Let’s imagine your business needs a new strategy. Time for some fresh and innovative thinking. So you and your team head off to a nice hotel and work tirelessly to imagine and strategise a better future for the business. It was hard work but eventually, you agree a strategy that all the Exec team can stand behind. You had arguments and some very frank discussions in the process, but you got there. This strategy will transform the business. It is a work of genius. The future looks bright and profitable. Now all you have to do is communicate your magnum opus to everyone in the company and success is inevitable. They will get it straight away and be energised and excited about making it happen.
Right?
Wrong. Strategy formulation is not the most important thing business leaders need to do. Strategy implementation trumps formulation every time.
Why we love OKRs
This is why we are so passionate about OKRs. They don’t make strategy execution easy, but they do make it happen. When progress is regularly being measured against agreed key results, this discipline impacts the business in three important ways.
- Strategy validation
- Cross functional co-operation
- Accountability
Let’s look at the first impact, strategy validation
If there is a problem with the strategy we want to discover it quickly. No point spending valuable time and resources on doing the wrong thing. An effective business strategy needs to be dynamic so they can exploit new opportunities and react to changing market conditions. I’m trying to avoid the word ‘agile’ as it is so overused to the point of becoming meaningless, however, it is worth thinking about where the term came from.
Agile is a project management approach that challenged the previously dominant methodology of ‘waterfall’. Project managers realised that small sprints undertaken by multi-disciplinary teams kept products and services aligned to customers needs.

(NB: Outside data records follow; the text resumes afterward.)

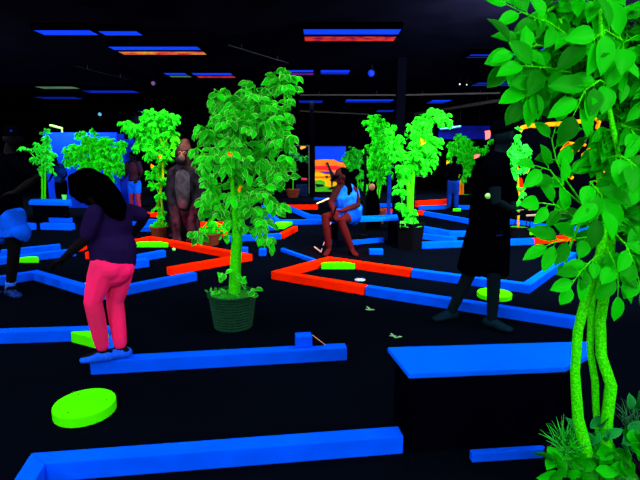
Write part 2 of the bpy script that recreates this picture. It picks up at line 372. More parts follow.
# ------------------------------------------------------------------ trees
def leaf(mb, base, d, n, L, W, fold=.25, pts=3, m=0, curl=.15):
    d = d.normalized(); s = d.cross(n)
    if s.length < 1e-4: s = d.orthogonal()
    s.normalize(); n = s.cross(d)
    if pts == 2:
        prof = [(.0, .0), (.28, .44), (.66, .38), (1., 0)]; rim = .72
    else:
        prof = [(.0, .03), (.1, .24), (.25, .43), (.45, .5), (.64, .44), (.8, .3), (.92, .11), (1., 0)]; rim = .90 if L > .083 else .82
    k = len(prof); M_, Lo, Ro, Li, Ri = [], [], [], [], []
    for t, w in prof:
        c = base+d*(t*L)-n*(curl*L*t*t); v = s*(w*W)+n*(w*W*fold*2); u = -s*(w*W)+n*(w*W*fold*2)
        M_.append(c); Lo.append(c+v); Ro.append(c+u); Li.append(c+v*rim); Ri.append(c+u*rim)
    vs = M_+Li+Ri+Lo+Ro
    inner, outer = [], []
    for i in range(k-1):
        inner += [(i, i+1, k+i+1, k+i), (i, 2*k+i, 2*k+i+1, i+1)]
        outer += [(k+i, k+i+1, 3*k+i+1, 3*k+i), (2*k+i, 4*k+i, 4*k+i+1, 2*k+i+1)]
    b0 = len(mb.v); mb.add(vs, inner, m); mb.f += [tuple(q+b0 for q in f) for f in outer]; mb.m += [m+1]*len(outer)
def rv(r=R):
    while True:
        v = Vector((r.uniform(-1, 1), r.uniform(-1, 1), r.uniform(-1, 1)))
        if .01 < v.length < 1: return v
def bez(a, b, c, n): return [a*(1-t)**2+b*2*t*(1-t)+c*t*t for t in [i/n for i in range(n+1)]]
def tree(label, base, blobs, stems, leaf_m, bark, nl, L, W, hub, pot=None, group=None, detail=2, seed=1, dy=.85, droop=.7, flowers=(), soil=True, twig=.0035, per=6, name='potted_tree'):
    """blobs: (px,py,rpx) at the depth of the base, stems: list of [(px,py,dY,rad_px)...]"""
    r = random.Random(seed); Y = base.y; s = 1/pxm(Y)
    e = empty(name, (base.x, base.y, base.z), label, 'tree', group)
    tr = MB()
    for st in stems:
        tr.tube([ony(a, b, Y+dyy) for a, b, dyy, q in st], [q*s for a, b, dyy, q in st], 10 if detail > 2 else 7)
    to = tr.build('trunk', bark, e, smooth=True)
    fo, br = MB(), MB(); hubs = [ony(a, b, Y) for a, b in hub]
    wts = [b[2]**2 for b in blobs]; tot = sum(wts)
    bc = [(ony(b[0], b[1], Y), b[2]*s) for b in blobs]
    # main branches: chain each blob to the nearest lower already connected node
    nodes = list(hubs); order = sorted(bc, key=lambda q: min((q[0]-h_).length for h_ in hubs)); cen = []
    for c, rad in order:
        tgt = c+Vector((0, r.uniform(-.4, .4)*rad, 0)); near = min(nodes, key=lambda h_: (h_-tgt).length)
        mid = (near+tgt)/2+rv(r)*rad*.25; q = bez(near, mid, tgt, 4)
        br.tube(q, [twig*3*(1-.12*i) for i in range(5)], 5); nodes.append(tgt); cen.append((tgt, rad))
    for (c, rad), w in zip(cen, [rr*rr for _, rr in cen]):
        k = max(1, int(nl*w/sum(rr*rr for _, rr in cen)/per))
        for _ in range(k):
            v = rv(r); v = Vector((v.x, v.y*dy, v.z)); v = v*(v.length**-.45)
            tip = c+v*rad
            st = c+v*rad*.15+rv(r)*rad*.1
            q = bez(st, (st+tip)/2+Vector((0, 0, rad*.18)), tip, per)
            if detail > 1: br.tube(q, [twig]*len(q), 4, caps=False)
            out = (tip-st).normalized()
            for i in range(per):
                p = q[i+1]; sd = Vector((out.y, -out.x, 0)); sd = sd.normalized() if sd.length > .01 else Vector((1, 0, 0))
                d_ = out*.6+sd*(1 if i % 2 else -1)*.8+rv(r)*.5+Vector((0, 0, -droop))
                n_ = Vector((0, -.35, 1))*.7+rv(r)*.8+Vector((0, -.5, 0))
                k_ = r.uniform(.7, 1.15)
                leaf(fo, p, d_, n_, L*k_, W*k_, pts=3 if detail > 2 else 2)
    for fx, fy, fr in flowers:
        fl = MB(); c = ony(fx, fy, Y-.25)
        for _ in range(7): leaf(fl, c, rv(r), rv(r), fr*s*1.5, fr*s*1.1, pts=2)
        fl.build('flower', [ORANGE, ORANGE], e)
    bo = br.build('branches', bark if detail > 2 else BARK, e, smooth=True)
    f = fo.build('foliage', [leaf_m, RIM.get(leaf_m.name, RIMG if detail > 2 else RIMF)], e, smooth=detail > 2)
    if pot:
        rt, rb, h, pm = pot; b = base; p_ = MB()
        if pm is POTB and detail > 2:
            prof = [(rb, 0)]
            for i in range(1, 24):
                t = i/24; prof.append((rb+(rt-rb)*t+(.004 if i % 2 else -.003), h*t))
            prof += [(rt+.012, h*.965), (rt+.012, h), (rt-.015, h), (rt-.02, h-.03)]
        else: prof = [(rb, 0), (rt, h*.86), (rt*1.07, h*.87), (rt*1.07, h), (rt*.93, h), (rt*.9, h*.88)]
        p_.lathe(b+Vector((0, 0, .001)), prof, 32); po = p_.build('pot', pm, e)
        if soil:
            so = MB(); so.lathe(b+Vector((0, 0, h*.86)), [(rt*.92, 0), (rt*.9, h*.06), (rt*.5, h*.1), (.01, h*.12)], 24); sub(so, 'soil', SOIL, po)
    return e
def ground_leaves(e, pts, Y, L, W, n, m_, seed=3, name='base_leaves', up=.6, detail=3):
    r = random.Random(seed); mb = MB(); s = 1/pxm(Y)
    for x, y, rad in pts:
        c = ony(x, y, Y)
        for _ in range(n):
            p = c+rv(r)*rad*s; leaf(mb, p, rv(r)+Vector((0, -.2, up)), rv(r)+Vector((0, -1, .6)), L*r.uniform(.7, 1.1), W*r.uniform(.7, 1.1), pts=detail)
    return mb.build(name, [m_, RIM.get(m_.name, RIMG)], e, smooth=True)

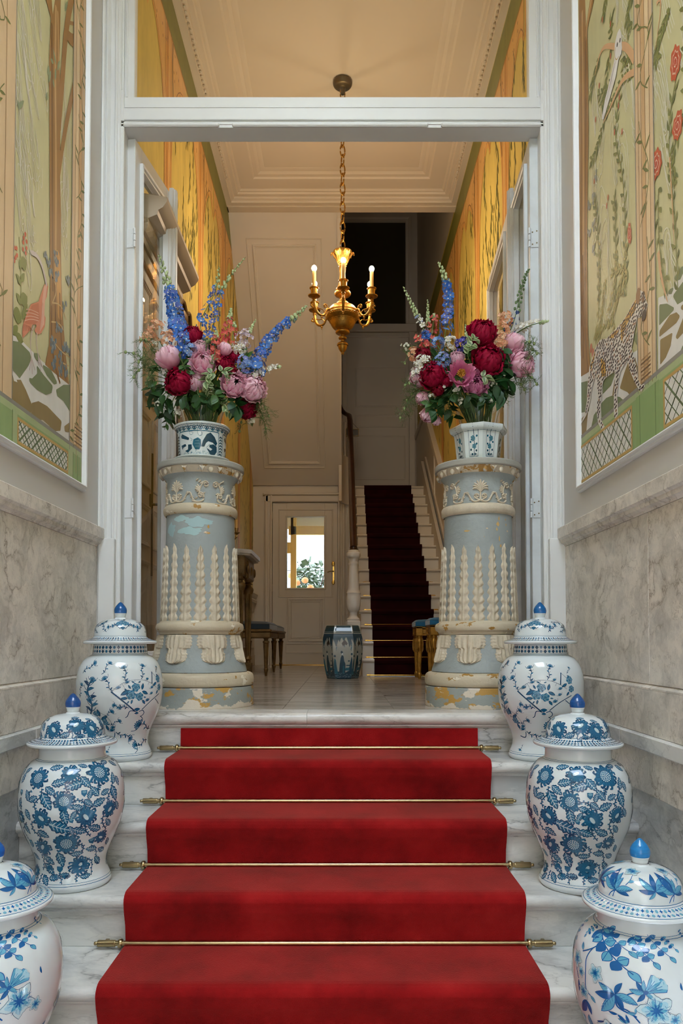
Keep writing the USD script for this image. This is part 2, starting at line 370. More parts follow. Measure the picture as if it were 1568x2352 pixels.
def stroke(pts, w, smooth=True, n=None, taper=False):
    p = bez(pts, n or max(6, 5 * len(pts))) if smooth and len(pts) > 2 else np.asarray(pts, float)
    if not taper: return LineString(p).buffer(w / 2, quad_segs=2, cap_style='flat' if not smooth else 'round')
    t = np.gradient(p, axis=0); nn = np.stack([-t[:, 1], t[:, 0]], 1); nn /= np.linalg.norm(nn, axis=1, keepdims=True) + 1e-12
    s = np.linspace(0, 1, len(p)); ww = (w / 2 * (1 - s) ** .7 + w * .08)[:, None]
    return Polygon(np.vstack([p + nn * ww, (p - nn * ww)[::-1]])).buffer(0)

def lens(p, q, w, bend=0.0, n=7):
    """A pointed leaf from p to q."""
    p, q = np.asarray(p, float), np.asarray(q, float); d = q - p; nrm = np.array([-d[1], d[0]]); L = np.linalg.norm(d) + 1e-12; nrm = nrm / L
    t = np.linspace(0, 1, n)[:, None]; mid = p + d * t + nrm * bend * L * np.sin(PI * t)
    e = (np.sin(PI * t) ** .8) * w / 2 * (1.15 - .3 * t)
    return Polygon(np.vstack([mid + nrm * e, (mid - nrm * e)[::-1][1:-1]])).buffer(0)

# ================================================================== THE SETTING
XL, XR, XC = -1.21, 1.105, -0.055          # the vestibule's side walls
YD = 3.80                                  # face of the door wall
Y0, TR, RI = 3.42, 0.285, 0.176            # landing edge, tread, riser
HL, HR = -1.15, 1.15                       # the hall's side walls
XH, YH, ZH = np.eye(3)

def structure(name, label=None): return thing(name, kind='structure', label=label)

# ---- floor of the hall: large marble slabs, laid in rows
FLOOR = structure('floor', 'polished veined marble slab floor of the hall')
for i, (a, b) in enumerate(zip([-1.5, -.81, -.28, .25, .78], [-.81, -.28, .25, .78, 1.5])):
    ys = [3.95] + [3.95 + .62 * (i % 2) + 1.24 * k for k in range(1, 5)] + [9.9]
    for y0, y1 in zip(ys[:-1], ys[1:]): obj('slab', bx(a + .0008, b - .0008, y0 + .0008, y1 - .0008, -.05, 0, .0012), M_floor, FLOOR, smooth=False)
obj('bed', bx(-1.5, 1.5, 3.5, 9.95, -.12, -.051), M_cream, FLOOR)
for a, b in zip([XL, -.81, -.28, .25, .78], [-.81, -.28, .25, .78, XR]): obj('slab', bx(a + .0008, b - .0008, 3.60, 3.9492, -.05, 0, .0012), M_floor, FLOOR, smooth=False)
VFL = structure('floor', 'marble floor at the foot of the steps')
for x0, x1 in zip((XL, -.45, .3), (-.45, .3, XR)):
    for y0 in (-2.3, -1.55, -.8, -.05, .7): obj('slab', bx(x0 + .001, x1 - .001, y0 + .001, y0 + .749, -1.3, -1.232, .002), M_floor, VFL, smooth=False)
PAV = thing('pavement', 'grey street pavement outside the front door', None, kind='structure')
obj('paving', bx(-14, 14, -22, -2.45, -1.5, -1.36), plain('grey_paving', (150, 150, 148), .8, var=.08), PAV)
obj('doorstep', bx(-1.3, 1.2, -2.7, -2.2, -1.36, -1.232, .01), M_stepmarble, PAV)

# ---- marble steps up to the landing: each a tread with a rounded nosing and a fillet, on a riser
STEPS = thing('marble_steps', 'flight of veined white marble steps rising under the red runner', 'steps')
def nose(y, z, t, back):
    """Profile (y, z) of a tread slab, front edge rounded, with the small fillet under it."""
    a = np.linspace(PI / 2, 3 * PI / 2, 9); r = t / 2
    pr = [(back, z)] + [(y + r + r * cos(k) * 1.0, z - r + r * sin(k)) for k in a] + [(y + .020, z - t), (y + .020, z - t - .006), (y + .027, z - t - .014), (back, z - t - .014)]
    return Polygon(pr)
for k in range(0, 7):
    y, z = Y0 - TR * k, -RI * k
    cuts = [XL, XL + .95 + .17 * ((k * 37) % 5), XR] if k else [XL, XC - .1, XR]
    for a, b in zip(cuts[:-1], cuts[1:]):
        obj('tread', prism(nose(y, z, .054 if k == 0 else .044, y + TR + .045 if k else 3.5985), (a + .0006, 0, 0), YH, ZH, XH, b - a - .0012), M_lip if k == 0 else M_stepmarble, STEPS, smooth=40)
    zt = z - (.054 if k == 0 else .044) - .014
    cuts = [XL, XL + .7 + .2 * ((k * 53) % 6), XR]
    for a, b in zip(cuts[:-1], cuts[1:]): obj('riser', bx(a + .0006, b - .0006, y + .032, y + .08, -RI * (k + 1) + .0005, zt, .001), M_stepmarble, STEPS, smooth=False)
obj('core', join([bx(XL + .06, XR - .06, Y0 - TR * k + .085, 3.55, -1.3, -RI * k - .06) for k in range(7)]), M_cream, STEPS, kind=None)

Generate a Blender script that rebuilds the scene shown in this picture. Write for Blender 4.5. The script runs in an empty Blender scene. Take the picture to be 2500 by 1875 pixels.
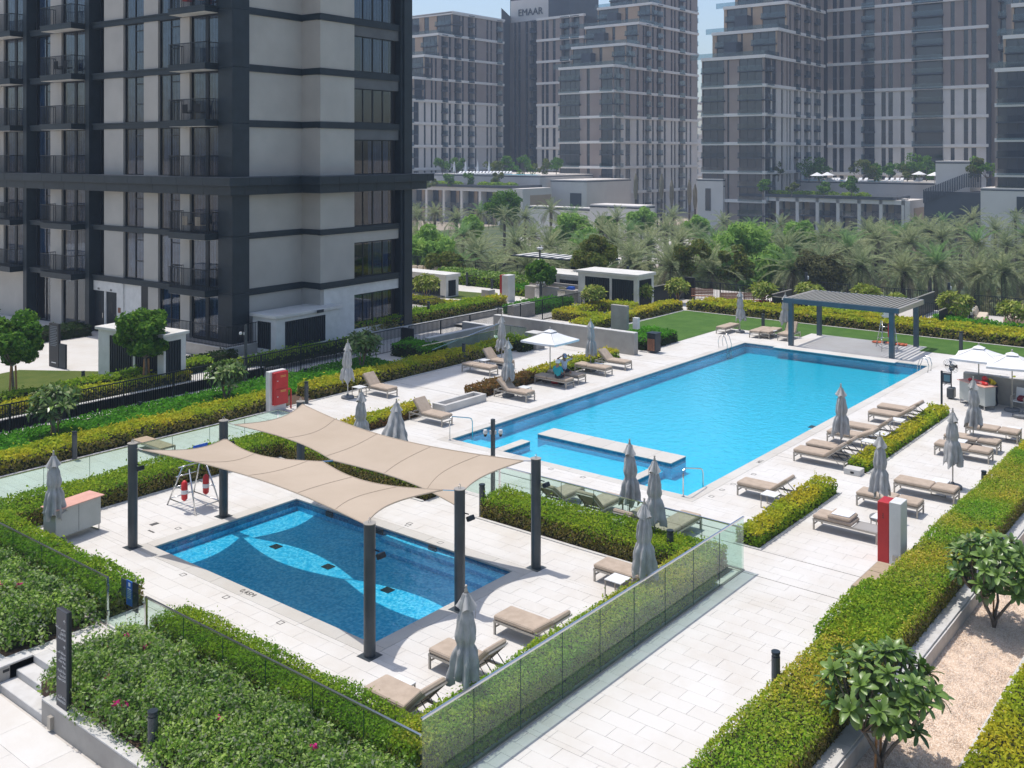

Effective strategy execution does not mean slavishly following the plan, it also needs to be ‘agile’. Adjustments need to be done in real-time. Implemented correctly, OKRs embed this way of working into how businesses function. In our experience ‘waterfall’ strategies are rarely validated and struggle to survive the first quarter of execution.
Impacts 2 and 3 are closely linked
For strategies to be effective people need to work together across all departments, teams, geographies and business areas. Everyone needs to take ownership of their tasks and welcome being accountable for making them happen.
If you are fighting siloed thinking within your organisation then it will be almost impossible to deliver on the objectives detailed in your hard-fought strategic planning document.
The plan may contain all the who, what’s, why’s and when’s and your resource planning and forecasting are no doubt meticulous. All this good thinking, however, will swiftly unravel unless people embrace the concept of working cross-functionally and being accountable for the outcomes necessary to deliver the plan.
To emphasise this point a recent paper released by the Harvard Business Review looked at the negative impact on strategy resulting from managers not being held accountable to one another.
“When managers cannot rely on colleagues in other functions and units, they compensate with a host of dysfunctional behaviours that undermine execution: They duplicate effort, let promises to customers slip, delay their deliverables, or pass up attractive opportunities.”
If this sounds familiar or just a bit frightening then it is time to look closely at OKRs and how they could positively impact on how you implement your strategic plans.